Que estos días me ayuden a vivir en el
cenáculo de mi vida. Esperando. De la mano de María que me ayuda a
perseverar en mi oración. El Espíritu lima las asperezas de mi alma. Y
despierta vida en mi interior. Y me hace apóstol, testigo de una nueva
esperanza.
Hoy escucho: “Glorificad en vuestros
corazones a Cristo Señor y estad siempre prontos para dar razón de
vuestra esperanza a todo el que os la pidiere; pero con mansedumbre y
respeto”. Doy razones de mi esperanza. Y lo hago desde la humildad. Quiero ser manso.
El Espíritu levanta mi corazón y me hace
creer en lo que no veo posible. Tantas veces pierdo la esperanza cuando
veo mucho dolor en mi camino. Este tiempo del Espíritu me ayuda a creer
en lo que no veo, en lo que me parece imposible.
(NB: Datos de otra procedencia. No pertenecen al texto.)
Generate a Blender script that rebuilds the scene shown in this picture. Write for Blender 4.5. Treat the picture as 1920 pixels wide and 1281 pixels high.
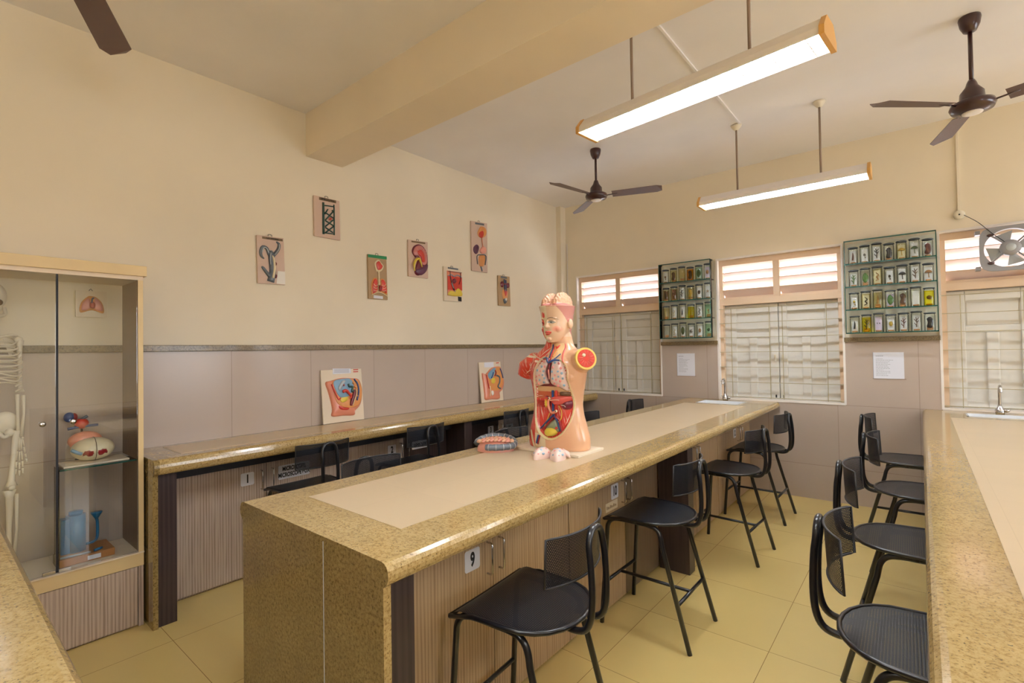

Alegra mi corazón y lo
ensancha para que puedan caber en Él más personas.
Añoro un tiempo del Espíritu para poder
dejar de lado mis tristezas y mis agobios. Miro a María y quiero rezar
como lo hacía una persona: “Madre, necesito vincularme a ti, tenerte
más presente. Depender y darme cuenta de esa dependencia que aunque no
temo que se pierda, sí que descuido muchas veces”. Con María soy capaz de perseverar y mantenerme fiel.
Imploro la venida del Espíritu Santo que
cambie mi corazón para siempre. No quiero volver a tener un corazón de
piedra. Pero es verdad que a veces me cueste creer en todo su poder.
Desconfío de lo que mis manos
pueden hacer cuando bendigo. Y no valoro el poder que tienen mis
palabras. Y no sé calcular la fuerza del amor de Dios en mí. Cuando dejo que Él ame por los dos.
Me asombro de nuevo al ver el poder de Dios en mi alma. Suplico que venga sobre mí y venza tantas resistencias que pongo que no me dejan experimentar su amor.